Market research firm IDC released new data today forecasting that tablet sales will grow “58.7% year-over-year in 2013 reaching 229.3 million units, up from 144.5 million units last year.”
With the PC market on track to see negative growth for the second year in a row, IDC predicts we’ll see more tablet shipments than portable computer shipments this year. More importantly, IDC predicts that 2015 will mark the first year tablets will outsell both notebook and desktop computers.

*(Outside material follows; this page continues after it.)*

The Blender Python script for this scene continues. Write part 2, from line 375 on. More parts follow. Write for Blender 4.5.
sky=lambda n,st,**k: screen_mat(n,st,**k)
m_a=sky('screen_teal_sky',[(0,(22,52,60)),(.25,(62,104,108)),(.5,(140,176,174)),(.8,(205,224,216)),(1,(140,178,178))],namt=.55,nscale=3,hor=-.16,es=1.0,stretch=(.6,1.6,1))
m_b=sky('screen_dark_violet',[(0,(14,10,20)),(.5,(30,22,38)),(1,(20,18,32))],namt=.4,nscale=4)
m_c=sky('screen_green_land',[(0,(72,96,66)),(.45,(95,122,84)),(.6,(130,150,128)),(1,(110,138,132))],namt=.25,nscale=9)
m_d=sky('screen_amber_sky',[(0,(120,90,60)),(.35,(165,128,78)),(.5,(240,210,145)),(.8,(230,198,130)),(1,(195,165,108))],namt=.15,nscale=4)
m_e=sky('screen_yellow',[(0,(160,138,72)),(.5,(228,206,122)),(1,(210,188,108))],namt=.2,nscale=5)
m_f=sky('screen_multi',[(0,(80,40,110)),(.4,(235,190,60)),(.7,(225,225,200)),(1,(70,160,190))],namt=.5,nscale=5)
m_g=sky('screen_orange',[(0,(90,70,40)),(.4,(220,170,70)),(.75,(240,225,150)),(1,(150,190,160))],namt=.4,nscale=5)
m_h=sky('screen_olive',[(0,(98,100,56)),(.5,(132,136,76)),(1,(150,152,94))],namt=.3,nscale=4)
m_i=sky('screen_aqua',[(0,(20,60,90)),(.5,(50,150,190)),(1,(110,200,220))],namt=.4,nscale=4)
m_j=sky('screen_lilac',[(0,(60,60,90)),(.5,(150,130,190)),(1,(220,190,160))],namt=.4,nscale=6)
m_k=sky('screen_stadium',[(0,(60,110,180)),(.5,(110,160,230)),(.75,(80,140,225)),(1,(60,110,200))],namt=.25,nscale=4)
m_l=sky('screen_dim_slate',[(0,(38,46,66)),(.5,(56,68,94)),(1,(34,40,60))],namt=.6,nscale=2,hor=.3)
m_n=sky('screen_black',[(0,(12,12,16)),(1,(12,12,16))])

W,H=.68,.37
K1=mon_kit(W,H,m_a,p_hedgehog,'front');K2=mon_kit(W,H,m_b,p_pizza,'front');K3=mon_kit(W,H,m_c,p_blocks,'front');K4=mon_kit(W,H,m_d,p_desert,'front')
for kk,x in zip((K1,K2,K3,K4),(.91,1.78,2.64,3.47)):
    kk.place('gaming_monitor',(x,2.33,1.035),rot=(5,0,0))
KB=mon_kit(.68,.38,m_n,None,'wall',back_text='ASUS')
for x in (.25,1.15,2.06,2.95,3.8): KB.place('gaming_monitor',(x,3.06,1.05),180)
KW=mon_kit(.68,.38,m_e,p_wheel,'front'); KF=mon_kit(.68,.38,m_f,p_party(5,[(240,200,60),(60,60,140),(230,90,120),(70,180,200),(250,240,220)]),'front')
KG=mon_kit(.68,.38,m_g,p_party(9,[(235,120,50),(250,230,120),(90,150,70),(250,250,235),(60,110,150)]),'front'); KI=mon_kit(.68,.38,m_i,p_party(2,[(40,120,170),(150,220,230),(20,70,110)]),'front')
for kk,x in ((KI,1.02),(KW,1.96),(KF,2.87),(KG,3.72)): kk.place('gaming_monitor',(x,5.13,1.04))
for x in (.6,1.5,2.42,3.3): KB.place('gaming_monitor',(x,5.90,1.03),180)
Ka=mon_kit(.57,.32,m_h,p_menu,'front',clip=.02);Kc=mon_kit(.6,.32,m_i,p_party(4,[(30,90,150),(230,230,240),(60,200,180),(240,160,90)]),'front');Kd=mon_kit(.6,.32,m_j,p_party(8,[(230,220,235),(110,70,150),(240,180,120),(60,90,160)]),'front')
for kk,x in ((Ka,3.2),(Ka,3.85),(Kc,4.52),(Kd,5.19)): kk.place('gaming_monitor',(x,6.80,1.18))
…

While Apple has been at the forefront of the tablet revolution, the current market expansion has been increasingly fueled by low-cost Android devices. In 2013, the worldwide average selling price (ASP) for tablets is expected to decline -10.8% to $381. In comparison, the ASP of a PC in 2013 is nearly double that at $635. IDC expects tablet prices to decline further, which will allow vendors to deliver a viable computing experience into the hands of many more people at price points the PC industry has strived to meet for years.

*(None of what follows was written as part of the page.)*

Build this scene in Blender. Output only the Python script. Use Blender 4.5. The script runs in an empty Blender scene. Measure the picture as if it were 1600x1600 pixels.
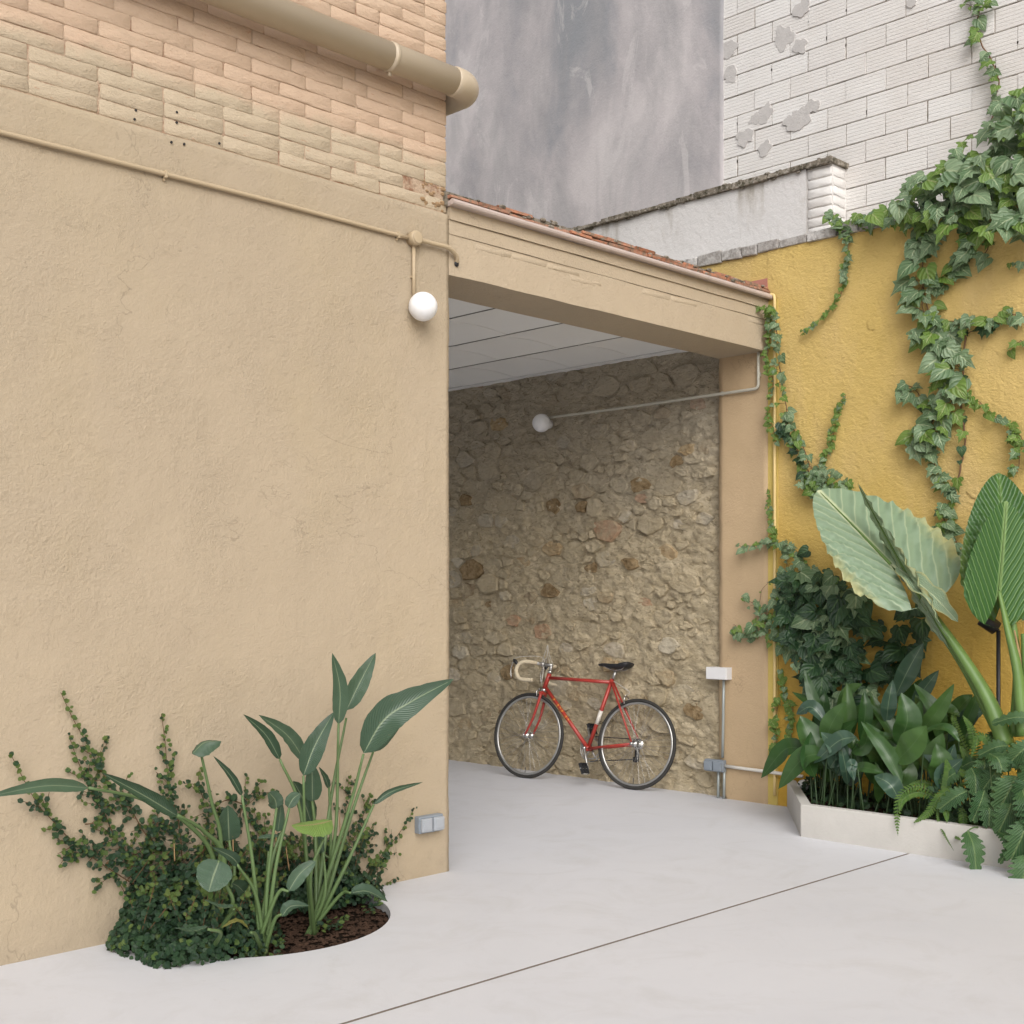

Apple CEO has addressed the threat of iPads and other tablets cannibalizing Macintosh sales, but cited the vast amount of Windows PC sales available for cannibalization as reason not to worry.

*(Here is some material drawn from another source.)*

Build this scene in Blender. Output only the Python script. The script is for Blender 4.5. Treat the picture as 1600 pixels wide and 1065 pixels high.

Steve Jobs notably compared PCs to trucks used for heavy use in 2010 at AllThingsD’s D8 conference in 2010:
“When we were an agrarian nation, all cars were trucks, because that’s what you needed on the farm, but as vehicles started to be used in the urban centers, cars got more popular. Innovations like automatic transmission and power steering and things that you didn’t care about in a truck as much started to become paramount in cars. … PCs are going to be like trucks. They’re still going to be around, they’re still going to have a lot of value, but they’re going to be used by one out of X people.”
Perhaps Tim Cook will offer more insight on Apple’s vision of tablet versus PC sales going forward at tonight’s D11 conference which we’ll be covering live.
It took 27 years to get to 200 million PCs sold a year. It has taken 3 years for tablets to accomplish the same feat.